==== Input rows

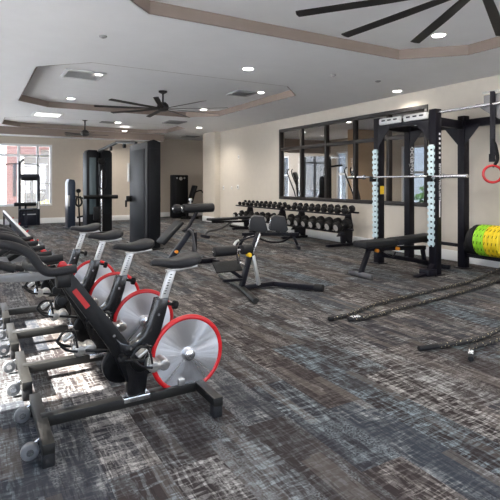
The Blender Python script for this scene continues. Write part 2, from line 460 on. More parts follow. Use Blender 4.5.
# ---------------------------------------------------------------- neighbouring room seen through the interior window
NX0, NX1, NY0, NY1 = 7.0, 12.0, 3.2, 19.2
struct(MB().box(((NX0+NX1)/2+.05, (NY0+14.7)/2, -.05), (NX1-NX0, 14.7-NY0, .098)).build('floor_studio', M['carpet'], smooth=False))
struct(MB().box((10.6, 17, -.05), (2.9, 4.6, .098)).build('floor_passage', M['carpet'], smooth=False))
struct(MB().box((9.5, (NY0+14.7)/2, H+.06), (5, 14.7-NY0, .08)).build('ceiling_studio', M['ceil'], smooth=False))
struct(MB().box((10.6, 17, H+.06), (2.9, 4.6, .08)).build('ceiling_passage', M['ceil'], smooth=False))
nh = [(8.9, 10.9, .55, 2.45), (13.0, 14.1, .55, 2.45), (17.3, 18.3, .55, 2.45)]
wall_with_holes('wall_studio_far', M['backwall'], 'X', NX1, .12, NY0, NY1, H+.02, nh)
for i, (a, b, z0, z1) in enumerate(nh):
    window(10+i, 'X', NX1+.05, a, b, z0, z1, [(a+b)/2], [1.6], M['winwhite'], M['glass3'], .07, .1)
struct(MB().box((9.5, NY0-.05, H/2), (5, .1, H)).build('wall_studio_near', M['tan'], smooth=False))
struct(MB().box((10.6, NY1+.05, H/2), (2.9, .1, H)).build('wall_studio_end', M['backwall'], smooth=False))
struct(MB().box((10.6, 11.1, H/2), (1.2, .25, H)).build('wall_stub', M['tan'], smooth=False))
struct(MB().box((9.6, 14.6, 2.65), (4.8, .3, .5)).build('trim_8', M['fascia'], smooth=False))

# ---------------------------------------------------------------- outside
struct(MB().box((0, 40, -.35), (90, 120, .1)).build('ground', M['pave'], smooth=False))
struct(MB().box((XL-1.7, 11.3, 2.78), (3.0, 12.0, .12)).build('trim_9', M['ceil'], smooth=False))  # unseen roof overhang, added to block sun at the farther left windows
bld = thing('building', 'red brick building beyond the back window', 'building', (1.5, 24.5, -.3))
MB().box((0, 0, 3.6), (.55, 1, 7.2)).build('wall', M['brick'], bld, smooth=False)
MB().box((.72, 0, 5.0), (.87, .9, 4.4)).build('upper_storey', M['brick'], bld, smooth=False)
for z in (1.7, 4.6):
    w = MB().box((.05, -.51, z), (.14, .05, 1.5), bev=.01).build('window', M['bronze'], bld)
bl2 = thing('building', 'pale rendered building beside the red one outside the back window', 'building', (4.9, 28, -.3))
MB().box((0, 0, 3), (5.6, 4, 6)).build('wall', M['outwhite'], bl2, smooth=False)
MB().box((0, -2.05, 3.35), (5.7, .2, .25), bev=.01).build('ledge', M['brick'], bl2)
def bush(name, label, loc, r, m, n=260, seed=1, sz=.09):
    rr = random.Random(seed); mb = MB()
    for _ in range(n):
        d = V((rr.gauss(0, 1), rr.gauss(0, 1), rr.gauss(0, 1))).normalized()*r*rr.uniform(.5, 1)
        p = V((d.x*1.1, d.y, d.z*.9+r*.85)); a = V((rr.uniform(-1, 1), rr.uniform(-1, 1), rr.uniform(-1, 1))).normalized()
        b = a.orthogonal().normalized()
        mb.quad(p-a*sz, p-b*sz*.5, p+a*sz, p+b*sz*.5)
    t = thing(name, label, 'shrub', loc)
    mb.build('foliage', m, t, smooth=None)
    MB().cyl((0, 0, 0), (0, 0, r), r*.08, 8).build('stem', M['bronze'], t)
    return t
bush('shrub', 'yellow flowering shrub outside the back window', (2.25, 18.2, -.3), .55, M['yleaf'], 900, 3, .06)
bush('shrub', 'green bushy shrub outside the far room, seen through its nearest window', (16.5, 12.9, -.3), 1.0, M['leaf'], 700, 4, .14)
bush('shrub', 'green bushy shrub outside the far room, seen beside the treadmills', (17.2, 18.0, -.3), .9, M['leaf'], 600, 5, .14)

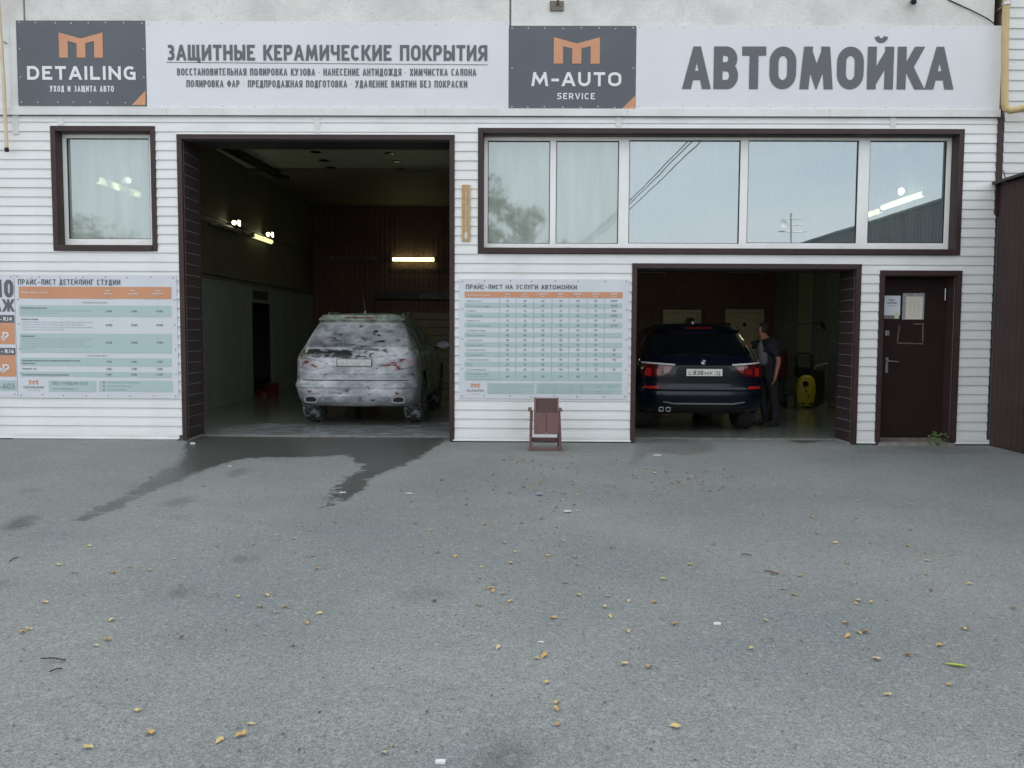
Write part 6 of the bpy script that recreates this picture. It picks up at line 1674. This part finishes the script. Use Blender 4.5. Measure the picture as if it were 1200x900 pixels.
# scraps
WHT = mat('scrap_white', (.70, .70, .70), .6)
def scrap(px, py, w_, d_, an, label, m=WHT, h=.004):
    g = G(px, py); o = MB().prism([(-w_, -d_ * .6), (w_ * .9, -d_), (w_, d_ * .7), (0, d_), (-w_ * .8, d_ * .8)], 'z', .0, h).build('scrap', m, None, loc=(g.x, g.y, .006), label=label, cat='scrap'); o.rotation_euler.z = an
scrap(634, 754, .015, .005, -.25, 'small white paper butt on the asphalt in the lower middle')
scrap(770, 534, .05, .035, .2, 'pale crumpled scrap on the asphalt before the low bay')
scrap(665, 600, .030, .022, .5, 'pale grey scrap among the leaves below the wooden seat')
scrap(632, 580, .028, .030, .1, 'bluish grey scrap just left of the brown leaves below the seat', mat('scrap_blue', (.25, .27, .34), .6), .012)
scrap(402, 578, .028, .015, .4, 'small white scrap at the end of the wet streak')
scrap(269, 547, .022, .015, .2, 'tiny white scrap beside the wet streak on the left')
scrap(480, 579, .03, .012, -.2, 'thin pale scrap on the asphalt right of the wet streak')
scrap(840, 733, .018, .012, .2, 'white pebble like scrap on the asphalt at the right of centre', h=.008)
scrap(516, 896, .018, .012, .1, 'pale pebble like scrap at the bottom edge near the dark stain', h=.008)
scrap(226, 521, .03, .02, .4, 'white crumb beside the foot of the left jamb', h=.02)
TW_ = mat('twig_brown', (.07, .045, .035), .8)
for (x0, y0, x1, y1, lb) in ((48, 773.5, 77, 775.5, 'thin dark twig lying level at the lower left'), (58, 789, 73, 785.5, 'short dark twig below the longer one at the lower left'), (11, 659, 21, 654, 'dark twig near the left edge'),
                             (868, 651, 881, 652, 'short brown twig right of centre'), (896, 670, 912, 674, 'reddish brown twig right of centre below the other')):
    a, b = G(x0, y0), G(x1, y1); mb = MB(); mid = a.lerp(b, .5) + Vector((0, .004, .0))
    mb.tube([(a.x, a.y, .008), (mid.x, mid.y, .012), (b.x, b.y, .008)], .0035, 6); mb.build('twig', TW_, None, label=lb, cat='twig')

# ================================================================== ACROSS THE YARD (seen mirrored in the panes)
BK = mat('bark', (.12, .09, .07), .9)
FOL = [mat('foliage_a', (.09, .115, .035), .7, (.20, .19, .05), 1.2), mat('foliage_b', (.07, .10, .03), .7, (.16, .15, .05), 1.2)]
def tree(x, y, h, rw, seed, label, m):
    r_ = random.Random(seed); t = empty('tree', (x, y, 0), label, 'tree', 'trees across the yard')
    tr = MB(); tr.bar((0, 0, -.1), (.1, 0, h * .45), .22, 10, .14); tr.bar((.1, 0, h * .45), (.0, .1, h * .85), .14, 8, .04)
    for i in range(7):
        an = r_.uniform(0, 6.28); z0 = h * r_.uniform(.3, .65); tr.bar((.08, 0, z0), (math.cos(an) * rw * .7, math.sin(an) * rw * .7, z0 + h * .2), .07, 6, .02)
    tr.build('trunk', BK, t)
    cl = [(Vector((r_.gauss(0, rw * .45), r_.gauss(0, rw * .45), h * r_.uniform(.35, .9))), r_.uniform(.5, 1.1) * rw * .42) for _ in range(16)]
    cr = MB()
    for c, rr in cl:
        for _ in range(130):
            d = Vector((r_.gauss(0, 1), r_.gauss(0, 1), r_.gauss(0, 1))).normalized() * rr * r_.uniform(.5, 1.05); p = c + d; s_ = r_.uniform(.07, .15)
            u = Vector((r_.uniform(-1, 1), r_.uniform(-1, 1), r_.uniform(-1, 1))).normalized(); v = u.orthogonal().normalized()
            cr.add([p - u * s_, p + v * s_ * .7, p + u * s_, p - v * s_ * .7], [(0, 1, 2, 3)])
    me_ = bpy.data.meshes.new('crown'); me_.from_pydata(cr.v, [], cr.f); me_.materials.append(m); link('crown', me_, t)
tree(-3.0, -36, 11.5, 2.8, 1, 'tall broad tree mirrored in the first pane of the window strip', FOL[0])
tree(.2, -40, 10.0, 2.2, 2, 'shorter tree mirrored beside the taller one in the window strip', FOL[1])
tree(-24, -34, 7.8, 3.0, 3, 'round tree mirrored low in the left window', FOL[1])
tree(-30, -46, 9.0, 3.6, 4, 'farther tree mirrored behind the round one in the left window', FOL[0])
# wires to the building and the far pole
uw = MB(); 
wp_ = empty('utility_pole', (2.2, -32, 0), 'utility pole across the yard carrying three wires to the building', 'utility pole')
MB().bar((0, 0, -.1), (0, 0, 6.2), .14, 12, .10).build('pole', mat('pole_wood', (.20, .17, .14), .9), wp_)
MB().box(-.8, .8, -.05, .05, 5.0, 5.12).build('cross_arm', M['steel'], wp_)
for i, dx in enumerate((-.22, -.10, .12)):
    A, B = Vector((5.2 + dx * .8, .05, 7.0)), Vector((2.2 + dx, -32, 5.15)); pts = [A.lerp(B, k / 14) - Vector((0, 0, 1.2 * math.sin(math.pi * k / 14) * .3)) for k in range(15)]
    MB().tube(pts, .014, 5).build('overhead_wire', M['black'], None, label='overhead wire from the building to the pole, %s of three mirrored in the third pane' % ('upper', 'middle', 'lower')[i], cat='wire')
am = empty('antenna_mast', (10.0, -20, 0), 'thin antenna mast mirrored in the fourth pane of the window strip', 'antenna')
MB().bar((0, 0, -.1), (0, 0, 5.9), .04).build('mast', M['steel'], am)
for z_, w_ in ((5.2, .55), (5.45, .45), (5.7, .35)): MB().bar((-w_, 0, z_), (w_, 0, z_), .02).build('antenna_arm', M['steel'], am)
MB().lathe([(0, 0), (.10, .02), (.17, .07), (.165, .075), (.1, .03), (0, .01)], (-.35, .1, 5.45), 'y', 20).build('dish', M['fascia'], am, smooth=True)
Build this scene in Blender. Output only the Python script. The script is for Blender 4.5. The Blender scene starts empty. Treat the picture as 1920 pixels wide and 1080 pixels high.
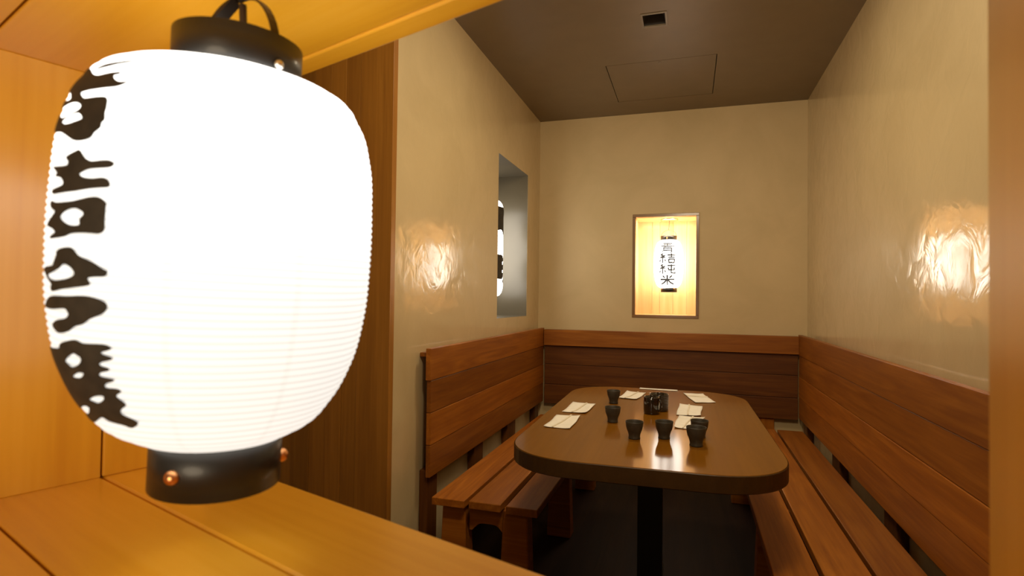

========

*Exercise prompt*
Identify every line above with the string "Write" in it. Copy those lines.

*Exercise response*
The Blender Python script for this scene continues. Write part 2, from line 460 on. More parts follow. Use Blender 4.5.
Write part 6 of the bpy script that recreates this picture. It picks up at line 1674. This part finishes the script. Use Blender 4.5. Measure the picture as if it were 1200x900 pixels.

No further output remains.